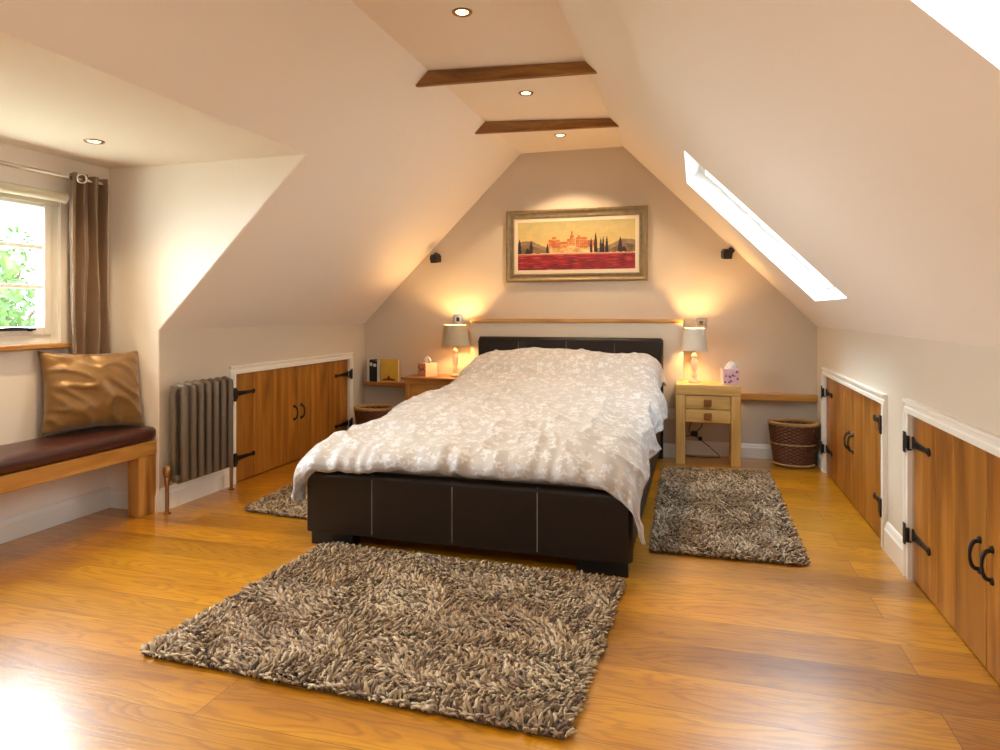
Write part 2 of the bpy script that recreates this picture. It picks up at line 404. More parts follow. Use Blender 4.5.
# ------------------------------------------------------------------ the room shell
fl = MB().box((XW-.1, YF-.1, -.1), (XR+.1, YB+.1, 0)); struct('floor', fl, M['floor'])
c = MB().box((XCL-.05, YF-.1, ZC), (XCR+.05, YB+.1, ZC+.12)); struct('ceiling', c, M['ceil'])
T_ = .12
gab = [(XL-.1,YB,-.1),(XR+.1,YB,-.1),(XR+.1,YB,ZR),(XR,YB,ZR+.02),(XCR,YB,ZC+.05),(XCL,YB,ZC+.05),(XL,YB,ZL+.02),(XL-.1,YB,ZL)]
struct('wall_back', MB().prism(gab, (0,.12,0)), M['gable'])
FW = (-1.45, -.55, 1.1, 1.9)      # unseen gable window, added behind the camera as fill light
def gable_front():
    mb = MB(); x0, x1, z0, z1 = FW
    zl = lambda x: ZL+(x-XL)*(ZC-ZL)/(XCL-XL)+.05; zr = lambda x: ZR+(XR-x)*(ZC-ZR)/(XR-XCR)+.05
    mb.prism([(XL-.1,YF-.12,-.1),(x0,YF-.12,-.1),(x0,YF-.12,min(zl(x0),ZC+.05)),(XL-.1,YF-.12,ZL-.04)], (0,.12,0))
    mb.prism([(x1,YF-.12,-.1),(XR+.1,YF-.12,-.1),(XR+.1,YF-.12,ZR-.04),(x1,YF-.12,zr(x1))], (0,.12,0))
    mb.prism([(x0,YF-.12,-.1),(x1,YF-.12,-.1),(x1,YF-.12,z0),(x0,YF-.12,z0)], (0,.12,0))
    mb.prism([(x0,YF-.12,z1),(x1,YF-.12,z1),(x1,YF-.12,zr(x1)),(XCR,YF-.12,ZC+.05),(XCL,YF-.12,ZC+.05),(x0,YF-.12,zl(x0))], (0,.12,0))
    return mb
struct('wall_front', gable_front(), M['paint'])
# knee walls with cupboard openings
LD = (3.82, 5.355, .0, .735)
RD1 = (3.70, 5.275, .0, .70)
RD2 = (1.74, 3.262, .0, .715)
k = MB().slab((XR, YF, 0), (0,1,0), (0,0,1), (1,0,0), YB-YF, ZR, .1, [(RD1[0]-YF, RD1[1]-YF, -1, RD1[3]), (RD2[0]-YF, RD2[1]-YF, -1, RD2[3])])
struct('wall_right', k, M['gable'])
k = MB().slab((XL, YF, 0), (0,1,0), (0,0,1), (-1,0,0), YB-YF, ZL, .1, [(LD[0]-YF, LD[1]-YF, -1, LD[3]), (YD0-YF, YD1-YF, -1, 9)])
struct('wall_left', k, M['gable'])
# right slope with two roof windows
Ur = Vector((XCR-XR, 0, ZC-ZR)); WR = Ur.length; Ur.normalize(); Nr = Vector((-Ur.z, 0, Ur.x)) * -1
if Nr.z < 0: Nr = -Nr
def us(x): return (XR-x)/(XR-XCR)*WR
SK = [(us(.708), us(-.065), 3.655, 4.585), (us(.708), us(-.065), .22, 1.148)]
TR = .16
k = MB().slab((XR, YF, ZR), Ur, (0,1,0), Nr, WR, YB-YF, TR, [(a, b, c_-YF, d-YF) for a, b, c_, d in SK], 0, 1)
struct('wall_slope_right', k, [M['paint'], M['reveal']])
# left slope with the dormer cut out
Ul = Vector((XCL-XL, 0, ZC-ZL)); WL = Ul.length; Ul.normalize(); Nl = Vector((-Ul.z, 0, Ul.x))
if Nl.z < 0: Nl = -Nl
udl = (XDE-XL)/(XCL-XL)*WL
k = MB().slab((XL, YF, ZL), Ul, (0,1,0), Nl, WL, YB-YF, .1, [(-1, udl, YD0-YF, YD1-YF)])
struct('wall_slope_left', k, M['paint'])
ch = [(XW-.12, 0), (XL-.004, 0), (XL-.004, ZL+.003), (XDE-.004, ZD+.003), (XDE-.004, ZD+.1), (XW-.12, ZD+.1)]
struct('wall_dormer_far', MB().prism([(x, YD1-.004, z) for x, z in ch], (0,.1,0)), M['paint'])
struct('wall_dormer_near', MB().prism([(x, YD0-.096, z) for x, z in ch], (0,.1,0)), M['paint'])
struct('ceiling_dormer', MB().prism([(XW-.12,YD0,ZD),(XDE,YD0,ZD),(XDE+.09,YD0,ZD+.1),(XW-.12,YD0,ZD+.1)], (0,YD1-YD0,0)), M['ceil'])
WY0, WY1, WZ0, WZ1 = 1.33, 2.85, .985, 1.80
struct('wall_window', MB().slab((XW, YD0, 0), (0,1,0), (0,0,1), (-1,0,0), YD1-YD0, ZD, .12, [(WY0-YD0, WY1-YD0, WZ0, WZ1)], 0, 1), [M['paint'], M['reveal']])
# boxed-out wall behind the bed head
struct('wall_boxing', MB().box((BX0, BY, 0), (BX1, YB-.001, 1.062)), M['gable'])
# back of eaves spaces behind cupboard doors so that no sky shows through gaps
struct('wall_eaves_right', MB().box((XR+.1, YF, -.1), (XR+.14, YB, ZR)), M['paint'])
struct('wall_eaves_left', MB().box((XL-.14, YD1+.1, -.1), (XL-.1, YB, ZL)), M['paint'])

# baseboards
def skirting(name, p, q, n, h=.11, t=.018):
    p, q, n = Vector(p), Vector(q), Vector(n)
    prof = [(0,0),(t,0),(t,h*.72),(t*.75,h*.8),(t*.55,h*.93),(t*.3,h),(0,h)]
    poly = [p + n*a + Vector((0,0,z)) for a, z in prof]
    return struct(name, MB().prism(poly, q-p), M['trim'])
skirting('baseboard_back_right', (BX1, YB, 0), (XR, YB, 0), (0,-1,0))
skirting('baseboard_back_left', (XL, YB, 0), (BX0, YB, 0), (0,-1,0))
skirting('baseboard_boxing', (BX0, BY, 0), (BX1, BY, 0), (0,-1,0))
skirting('baseboard_right', (XR, RD2[1]+.06, 0), (XR, RD1[0]-.055, 0), (-1,0,0), .14)
skirting('baseboard_right_far', (XR, RD1[1]+.05, 0), (XR, YB-.02, 0), (-1,0,0))
skirting('baseboard_left', (XL, YD1+.001, 0), (XL, LD[0]-.06, 0), (1,0,0), .13)
skirting('baseboard_left_far', (XL, LD[1]+.065, 0), (XL, YB-.02, 0), (1,0,0))
skirting('baseboard_window', (XW, YD0, 0), (XW, YD1, 0), (1,0,0), .12)
skirting('baseboard_dormer', (XW+.018, YD1, 0), (XL+.001, YD1, 0), (0,-1,0), .12)

# moulded casings around the eaves cupboards
def casing(name, x, s, Y0, Y1, H, w=.055):
    """s = +1 faces +x; U-shaped casing of two uprights and a head"""
    mb = MB()
    def stick(poly2, along0, along1, horizontal):
        pass
    prof = [(0, 0), (.018, 0), (.018, w*.35), (.012, w*.45), (.012, w*.7), (.022, w*.8), (.022, w), (0, w)]
    # uprights
    for ye, dy in ((Y0, -1), (Y1, 1)):
        mb.prism([(x+s*a, ye+dy*b_, 0) for a, b_ in prof], (0,0,H))
    mb.prism([(x+s*a, Y0-w, H+b_) for a, b_ in prof], (0, Y1-Y0+2*w, 0))
    return struct(name, mb, M['trim'])
casing('trim_1', XR, -1, *RD1[:2], RD1[3], .05)
casing('trim_2', XR, -1, *RD2[:2], RD2[3], .058)
casing('trim_3', XL, 1, *LD[:2], LD[3], .055)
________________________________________
» DIRECTIVE: Copy each line in full and exactly, omitting any picture.

» TASK OUTPUT:
Write part 2 of the bpy script that recreates this picture. It picks up at line 404. More parts follow. Use Blender 4.5.
# ------------------------------------------------------------------ the room shell
fl = MB().box((XW-.1, YF-.1, -.1), (XR+.1, YB+.1, 0)); struct('floor', fl, M['floor'])
c = MB().box((XCL-.05, YF-.1, ZC), (XCR+.05, YB+.1, ZC+.12)); struct('ceiling', c, M['ceil'])
T_ = .12
gab = [(XL-.1,YB,-.1),(XR+.1,YB,-.1),(XR+.1,YB,ZR),(XR,YB,ZR+.02),(XCR,YB,ZC+.05),(XCL,YB,ZC+.05),(XL,YB,ZL+.02),(XL-.1,YB,ZL)]
struct('wall_back', MB().prism(gab, (0,.12,0)), M['gable'])
FW = (-1.45, -.55, 1.1, 1.9)      # unseen gable window, added behind the camera as fill light
def gable_front():
    mb = MB(); x0, x1, z0, z1 = FW
    zl = lambda x: ZL+(x-XL)*(ZC-ZL)/(XCL-XL)+.05; zr = lambda x: ZR+(XR-x)*(ZC-ZR)/(XR-XCR)+.05
    mb.prism([(XL-.1,YF-.12,-.1),(x0,YF-.12,-.1),(x0,YF-.12,min(zl(x0),ZC+.05)),(XL-.1,YF-.12,ZL-.04)], (0,.12,0))
    mb.prism([(x1,YF-.12,-.1),(XR+.1,YF-.12,-.1),(XR+.1,YF-.12,ZR-.04),(x1,YF-.12,zr(x1))], (0,.12,0))
    mb.prism([(x0,YF-.12,-.1),(x1,YF-.12,-.1),(x1,YF-.12,z0),(x0,YF-.12,z0)], (0,.12,0))
    mb.prism([(x0,YF-.12,z1),(x1,YF-.12,z1),(x1,YF-.12,zr(x1)),(XCR,YF-.12,ZC+.05),(XCL,YF-.12,ZC+.05),(x0,YF-.12,zl(x0))], (0,.12,0))
    return mb
struct('wall_front', gable_front(), M['paint'])
# knee walls with cupboard openings
LD = (3.82, 5.355, .0, .735)
RD1 = (3.70, 5.275, .0, .70)
RD2 = (1.74, 3.262, .0, .715)
k = MB().slab((XR, YF, 0), (0,1,0), (0,0,1), (1,0,0), YB-YF, ZR, .1, [(RD1[0]-YF, RD1[1]-YF, -1, RD1[3]), (RD2[0]-YF, RD2[1]-YF, -1, RD2[3])])
struct('wall_right', k, M['gable'])
k = MB().slab((XL, YF, 0), (0,1,0), (0,0,1), (-1,0,0), YB-YF, ZL, .1, [(LD[0]-YF, LD[1]-YF, -1, LD[3]), (YD0-YF, YD1-YF, -1, 9)])
struct('wall_left', k, M['gable'])
# right slope with two roof windows
Ur = Vector((XCR-XR, 0, ZC-ZR)); WR = Ur.length; Ur.normalize(); Nr = Vector((-Ur.z, 0, Ur.x)) * -1
if Nr.z < 0: Nr = -Nr
def us(x): return (XR-x)/(XR-XCR)*WR
SK = [(us(.708), us(-.065), 3.655, 4.585), (us(.708), us(-.065), .22, 1.148)]
TR = .16
k = MB().slab((XR, YF, ZR), Ur, (0,1,0), Nr, WR, YB-YF, TR, [(a, b, c_-YF, d-YF) for a, b, c_, d in SK], 0, 1)
struct('wall_slope_right', k, [M['paint'], M['reveal']])
# left slope with the dormer cut out
Ul = Vector((XCL-XL, 0, ZC-ZL)); WL = Ul.length; Ul.normalize(); Nl = Vector((-Ul.z, 0, Ul.x))
if Nl.z < 0: Nl = -Nl
udl = (XDE-XL)/(XCL-XL)*WL
k = MB().slab((XL, YF, ZL), Ul, (0,1,0), Nl, WL, YB-YF, .1, [(-1, udl, YD0-YF, YD1-YF)])
struct('wall_slope_left', k, M['paint'])
ch = [(XW-.12, 0), (XL-.004, 0), (XL-.004, ZL+.003), (XDE-.004, ZD+.003), (XDE-.004, ZD+.1), (XW-.12, ZD+.1)]
struct('wall_dormer_far', MB().prism([(x, YD1-.004, z) for x, z in ch], (0,.1,0)), M['paint'])
struct('wall_dormer_near', MB().prism([(x, YD0-.096, z) for x, z in ch], (0,.1,0)), M['paint'])
struct('ceiling_dormer', MB().prism([(XW-.12,YD0,ZD),(XDE,YD0,ZD),(XDE+.09,YD0,ZD+.1),(XW-.12,YD0,ZD+.1)], (0,YD1-YD0,0)), M['ceil'])
WY0, WY1, WZ0, WZ1 = 1.33, 2.85, .985, 1.80
struct('wall_window', MB().slab((XW, YD0, 0), (0,1,0), (0,0,1), (-1,0,0), YD1-YD0, ZD, .12, [(WY0-YD0, WY1-YD0, WZ0, WZ1)], 0, 1), [M['paint'], M['reveal']])
# boxed-out wall behind the bed head
struct('wall_boxing', MB().box((BX0, BY, 0), (BX1, YB-.001, 1.062)), M['gable'])
# back of eaves spaces behind cupboard doors so that no sky shows through gaps
struct('wall_eaves_right', MB().box((XR+.1, YF, -.1), (XR+.14, YB, ZR)), M['paint'])
struct('wall_eaves_left', MB().box((XL-.14, YD1+.1, -.1), (XL-.1, YB, ZL)), M['paint'])

# baseboards
def skirting(name, p, q, n, h=.11, t=.018):
    p, q, n = Vector(p), Vector(q), Vector(n)
    prof = [(0,0),(t,0),(t,h*.72),(t*.75,h*.8),(t*.55,h*.93),(t*.3,h),(0,h)]
    poly = [p + n*a + Vector((0,0,z)) for a, z in prof]
    return struct(name, MB().prism(poly, q-p), M['trim'])
skirting('baseboard_back_right', (BX1, YB, 0), (XR, YB, 0), (0,-1,0))
skirting('baseboard_back_left', (XL, YB, 0), (BX0, YB, 0), (0,-1,0))
skirting('baseboard_boxing', (BX0, BY, 0), (BX1, BY, 0), (0,-1,0))
skirting('baseboard_right', (XR, RD2[1]+.06, 0), (XR, RD1[0]-.055, 0), (-1,0,0), .14)
skirting('baseboard_right_far', (XR, RD1[1]+.05, 0), (XR, YB-.02, 0), (-1,0,0))
skirting('baseboard_left', (XL, YD1+.001, 0), (XL, LD[0]-.06, 0), (1,0,0), .13)
skirting('baseboard_left_far', (XL, LD[1]+.065, 0), (XL, YB-.02, 0), (1,0,0))
skirting('baseboard_window', (XW, YD0, 0), (XW, YD1, 0), (1,0,0), .12)
skirting('baseboard_dormer', (XW+.018, YD1, 0), (XL+.001, YD1, 0), (0,-1,0), .12)

# moulded casings around the eaves cupboards
def casing(name, x, s, Y0, Y1, H, w=.055):
    """s = +1 faces +x; U-shaped casing of two uprights and a head"""
    mb = MB()
    def stick(poly2, along0, along1, horizontal):
        pass
    prof = [(0, 0), (.018, 0), (.018, w*.35), (.012, w*.45), (.012, w*.7), (.022, w*.8), (.022, w), (0, w)]
    # uprights
    for ye, dy in ((Y0, -1), (Y1, 1)):
        mb.prism([(x+s*a, ye+dy*b_, 0) for a, b_ in prof], (0,0,H))
    mb.prism([(x+s*a, Y0-w, H+b_) for a, b_ in prof], (0, Y1-Y0+2*w, 0))
    return struct(name, mb, M['trim'])
casing('trim_1', XR, -1, *RD1[:2], RD1[3], .05)
casing('trim_2', XR, -1, *RD2[:2], RD2[3], .058)
casing('trim_3', XL, 1, *LD[:2], LD[3], .055)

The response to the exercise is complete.